O facto de a fábrica não ter qualquer norma ou protocolo de segurança adequado, fez com que este acidente culminasse, fazendo como que o sector da indústria química tivesse de tomar as devidas elações sobre como se deveriam prevenir os acidentes. A indústria não poderia de forma alguma parar e era cada vez mais necessária a um mundo em constante avanço. A resposta lenta dos responsáveis pela fábrica e das autoridades foi também determinante para que o acidente resultasse numa tempestade perfeita. Apesar das consequências provocadas por este acidente, Seveso já se encontra livre do perigo, bem como toda a região afectada. No entanto, este acidente foi considerado como um dos mais nocivos do ponto de vista ambiental alguma vez testemunhado, o que levou a que diversas medidas tivessem de ser aplicadas nos anos seguintes.

O desastre de Seveso fez com que a União Europeia (quando ainda era Comunidade Económica Europeia) implementasse a 1 de Junho de 1982 a chamada Directiva Seveso 96/82/CE (Directiva Seveso I). Esta é uma directiva que impõe os Estados-Membros da União Europeia identificarem as zonas industriais, provendo a prevenção e controlo de acidentes graves que envolvem substâncias perigosas e a limitação das suas consequências para a saúde humana e o meio ambiente. Tem sido alvo de revisões e melhorias, com o passar dos tempos, e foi modificada em 1996, com a directiva 96/82/EC (Directiva Seveso II), que incluiu novas substâncias periogosas e o planeamento de emergência e informação pública. Em 2012, a directiva 2012/18/UE foi publicada no Jornal Oficial da União Europeia e posta em vigor em 2015 (Directiva Seveso III), actualizando as directivas anteriores, alinhando com as alterações na legislação da União Europeia em matéria de produtos químicos (Regulamento CRE). São mais de 12 mil as companhias abrangidas por esta directiva e certamente continuará em constantes revisões, acompanhando os tempos, de forma a salvaguardar a segurança das pessoas e do meio ambiente.
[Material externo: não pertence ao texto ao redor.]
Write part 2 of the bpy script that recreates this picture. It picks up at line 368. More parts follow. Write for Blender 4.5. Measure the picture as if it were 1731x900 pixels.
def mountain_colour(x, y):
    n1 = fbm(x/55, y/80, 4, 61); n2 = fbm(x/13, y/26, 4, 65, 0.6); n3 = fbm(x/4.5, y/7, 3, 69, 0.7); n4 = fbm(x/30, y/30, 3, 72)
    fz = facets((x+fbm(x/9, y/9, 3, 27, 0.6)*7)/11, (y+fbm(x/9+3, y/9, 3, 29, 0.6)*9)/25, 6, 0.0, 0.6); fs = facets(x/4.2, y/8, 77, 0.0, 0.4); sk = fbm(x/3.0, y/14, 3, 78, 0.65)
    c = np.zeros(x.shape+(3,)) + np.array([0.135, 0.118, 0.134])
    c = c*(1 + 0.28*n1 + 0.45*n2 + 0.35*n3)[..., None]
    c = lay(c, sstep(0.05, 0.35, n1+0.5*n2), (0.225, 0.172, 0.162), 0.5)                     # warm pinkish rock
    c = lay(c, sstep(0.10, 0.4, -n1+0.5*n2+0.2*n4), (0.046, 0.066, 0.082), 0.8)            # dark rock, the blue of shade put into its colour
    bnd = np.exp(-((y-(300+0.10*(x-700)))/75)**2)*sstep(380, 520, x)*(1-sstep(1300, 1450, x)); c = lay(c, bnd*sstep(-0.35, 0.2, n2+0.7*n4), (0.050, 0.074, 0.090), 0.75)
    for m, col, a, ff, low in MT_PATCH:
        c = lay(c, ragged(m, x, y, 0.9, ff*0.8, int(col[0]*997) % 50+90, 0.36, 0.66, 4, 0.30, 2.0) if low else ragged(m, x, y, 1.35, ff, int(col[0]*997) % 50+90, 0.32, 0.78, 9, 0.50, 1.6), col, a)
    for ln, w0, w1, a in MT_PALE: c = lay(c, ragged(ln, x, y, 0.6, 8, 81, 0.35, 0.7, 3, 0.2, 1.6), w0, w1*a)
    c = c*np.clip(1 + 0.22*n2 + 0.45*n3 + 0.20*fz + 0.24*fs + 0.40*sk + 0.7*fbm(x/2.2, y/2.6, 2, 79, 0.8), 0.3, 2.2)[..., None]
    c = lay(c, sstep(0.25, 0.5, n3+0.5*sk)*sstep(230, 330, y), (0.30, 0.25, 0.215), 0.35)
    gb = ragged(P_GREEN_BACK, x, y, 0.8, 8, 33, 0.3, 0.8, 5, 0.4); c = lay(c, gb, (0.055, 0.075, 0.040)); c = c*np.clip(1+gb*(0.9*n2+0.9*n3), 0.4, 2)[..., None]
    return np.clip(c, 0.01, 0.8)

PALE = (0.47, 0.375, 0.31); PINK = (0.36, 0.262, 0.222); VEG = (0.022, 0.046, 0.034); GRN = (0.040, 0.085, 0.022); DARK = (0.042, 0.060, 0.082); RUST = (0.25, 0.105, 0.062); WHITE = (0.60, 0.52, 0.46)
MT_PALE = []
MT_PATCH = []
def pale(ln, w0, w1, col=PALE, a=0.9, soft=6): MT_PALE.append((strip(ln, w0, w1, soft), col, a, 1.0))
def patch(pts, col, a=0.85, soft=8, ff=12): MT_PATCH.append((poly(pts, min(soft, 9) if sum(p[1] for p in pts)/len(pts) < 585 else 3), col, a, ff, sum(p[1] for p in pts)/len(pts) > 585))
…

Zona de Seveso, em 2024 / Imagem via Google Maps

Seveso foi uma lição que nos levou a olhar de um outro modo para a indústria química e como esta pode ter consequências caso não sejamos responsáveis. No entanto, e com o passar dos anos, uma onda de que “tudo o que é químico é mau” veio a alastrar quando, por exemplo, a própria água (H2O), que constitui dois terços do nosso corpo é também um químico. Existe a velha paródia de fazer a piada sobre o monóxido de di-hidrogénio, um outro nome químico dado à água e que passa ao lado das pessoas com menor literacia científica, e dos perigos deste terrível composto como a corrosão, a causa de afogamento e a sua utilidade com principal fonte de refrigeração das centrais nucleares. Não devemos olhar de forma alguma para tudo o que é “químico” como mau e nocivo quando tudo é Química. No fundo, até certo ponto, toda e qualquer substância pode ser tóxica. A água, que é essencial à vida e ao nosso organismo possui inúmeras aplicações e também tem uma dose letal. Beber cerca de 6 litros em poucas horas pode ser fatal para o nosso organismo. Nada que se compare ao TCDD que provocou efeitos à mínima exposição, sendo que a ingestão de poucos miligramas pode levar à morte.

Ainda há muito para melhorar e as lições que aprendemos como Seveso devem ser preservadas. Sem indústria química a nossa subsistência nos tempos que correm não seria a mesma. É através dela que conseguimos os produtos alimentares, os fármacos, os semicondutores indispensáveis aos nossos computadores e telemóveis, num mundo cada vez mais desafiante. Ainda existem os problemas das emissões gases poluentes, dos solventes orgânicos voláteis e de outros componentes que devem ser reduzidos de forma a preservar o ambiente e a saúde de todos. Têm sido encontradas alternativas que têm vindo a ser gradualmente implementadas. Umas têm resultado melhor do que outras e ainda existe um longo caminho a percorrer. Contudo, é importante realçar que Seveso foi uma lição que mudou por completo a nossa maneira de olhar para o futuro da Química e da nossa sociedade, com a consciência de que só com as devidas precauções, as boas decisões tomadas e a compreensão do mundo que nos rodeia, é que continuaremos no caminho certo.